Miss Footloose said...

Creme fraiche in guacamole? Oh,no! I love this post about food authenticity. Having left my native Holland years ago, I still make the traditional foods the old-fashioned way, but in Holland they have often become "corrupted" with foreign elements. For instance, a potato-sauerkraut-sausage dish now sports pineapple chunks and raisins. OMG! That is so wrong! And traditional meatballs are now fancied up with curry powder, or Mexican spices, or Itaian herbs.

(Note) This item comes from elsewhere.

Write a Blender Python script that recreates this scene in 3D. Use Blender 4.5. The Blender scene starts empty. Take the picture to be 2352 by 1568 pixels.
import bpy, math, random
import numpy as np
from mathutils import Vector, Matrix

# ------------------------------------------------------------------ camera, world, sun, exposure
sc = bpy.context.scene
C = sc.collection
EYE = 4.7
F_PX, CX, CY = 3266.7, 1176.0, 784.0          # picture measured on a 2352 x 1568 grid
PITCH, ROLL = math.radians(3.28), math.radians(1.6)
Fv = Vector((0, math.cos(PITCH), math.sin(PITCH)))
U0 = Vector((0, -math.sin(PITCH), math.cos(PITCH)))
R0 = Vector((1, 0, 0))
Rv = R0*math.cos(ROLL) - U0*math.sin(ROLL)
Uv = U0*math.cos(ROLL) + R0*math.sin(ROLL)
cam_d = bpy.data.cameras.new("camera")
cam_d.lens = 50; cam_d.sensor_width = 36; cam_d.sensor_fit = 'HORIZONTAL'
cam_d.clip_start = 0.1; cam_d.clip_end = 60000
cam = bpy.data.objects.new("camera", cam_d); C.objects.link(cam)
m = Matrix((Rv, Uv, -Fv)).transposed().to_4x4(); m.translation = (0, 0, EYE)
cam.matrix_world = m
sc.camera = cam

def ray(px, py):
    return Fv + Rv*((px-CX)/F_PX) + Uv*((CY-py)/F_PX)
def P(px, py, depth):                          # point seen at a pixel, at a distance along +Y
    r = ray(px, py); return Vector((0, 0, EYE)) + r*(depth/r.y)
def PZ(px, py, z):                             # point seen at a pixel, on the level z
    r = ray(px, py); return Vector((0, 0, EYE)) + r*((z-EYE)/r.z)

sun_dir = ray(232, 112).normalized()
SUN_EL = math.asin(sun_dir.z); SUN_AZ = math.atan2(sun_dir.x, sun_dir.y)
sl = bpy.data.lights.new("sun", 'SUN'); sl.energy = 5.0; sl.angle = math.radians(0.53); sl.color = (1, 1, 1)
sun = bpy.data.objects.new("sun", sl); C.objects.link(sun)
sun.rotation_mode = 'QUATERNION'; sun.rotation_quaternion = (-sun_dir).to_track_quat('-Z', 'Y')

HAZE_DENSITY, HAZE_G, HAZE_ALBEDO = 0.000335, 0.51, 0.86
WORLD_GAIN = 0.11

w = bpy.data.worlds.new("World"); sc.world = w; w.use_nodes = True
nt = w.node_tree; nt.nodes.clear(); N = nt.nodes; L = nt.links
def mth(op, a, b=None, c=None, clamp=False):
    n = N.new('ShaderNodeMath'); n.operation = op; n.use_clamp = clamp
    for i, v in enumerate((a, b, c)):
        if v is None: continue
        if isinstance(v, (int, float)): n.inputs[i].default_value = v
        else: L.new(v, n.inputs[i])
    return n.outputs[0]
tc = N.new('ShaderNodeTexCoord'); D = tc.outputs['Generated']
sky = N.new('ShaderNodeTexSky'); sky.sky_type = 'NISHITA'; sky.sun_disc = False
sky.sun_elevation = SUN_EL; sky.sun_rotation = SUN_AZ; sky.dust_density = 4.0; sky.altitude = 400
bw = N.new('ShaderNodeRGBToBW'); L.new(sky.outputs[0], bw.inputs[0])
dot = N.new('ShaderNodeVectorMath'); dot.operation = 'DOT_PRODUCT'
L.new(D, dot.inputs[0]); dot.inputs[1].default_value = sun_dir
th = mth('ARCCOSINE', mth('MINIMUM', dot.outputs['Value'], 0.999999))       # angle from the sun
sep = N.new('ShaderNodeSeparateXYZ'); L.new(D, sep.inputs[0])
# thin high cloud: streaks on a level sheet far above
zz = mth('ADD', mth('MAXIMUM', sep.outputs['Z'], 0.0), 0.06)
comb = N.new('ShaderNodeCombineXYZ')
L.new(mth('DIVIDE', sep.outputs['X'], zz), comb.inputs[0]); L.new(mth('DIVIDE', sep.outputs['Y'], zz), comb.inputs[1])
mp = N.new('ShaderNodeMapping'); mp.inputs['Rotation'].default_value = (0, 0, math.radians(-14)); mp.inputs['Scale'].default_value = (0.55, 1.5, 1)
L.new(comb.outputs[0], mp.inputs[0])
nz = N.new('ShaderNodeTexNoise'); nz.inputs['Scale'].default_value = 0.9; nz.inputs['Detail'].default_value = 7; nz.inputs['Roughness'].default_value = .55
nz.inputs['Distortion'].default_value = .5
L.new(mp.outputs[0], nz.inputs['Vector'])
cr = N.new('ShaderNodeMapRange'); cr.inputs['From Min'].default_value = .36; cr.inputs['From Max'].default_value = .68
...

Actually, I think it is all great fun and often quite delicious. Fusion cuisine, why not.

julochka said...

karen, i've thought about that too - whether i'll effectively be preserving certain american dishes because it's how they were made when i moved away from the us - i actually quite like that idea! :-) and i love fusion cuisine as well - perhaps it's just as authentic in its own way.

Unknown said...

I can understand using the term, "old-fashioned" but applying the word 'authentic' to any human activity is troublesome.

Everything evolves and changes ... words, such as authentic, pure, clean, true, observable, timely, accurate ... change as we go through time and space.

What could be a generational meal tradition could change with one visit from an out of town, long-lost friend who lives in a different country and just happens to bring a not known about vegetable as a holiday gift.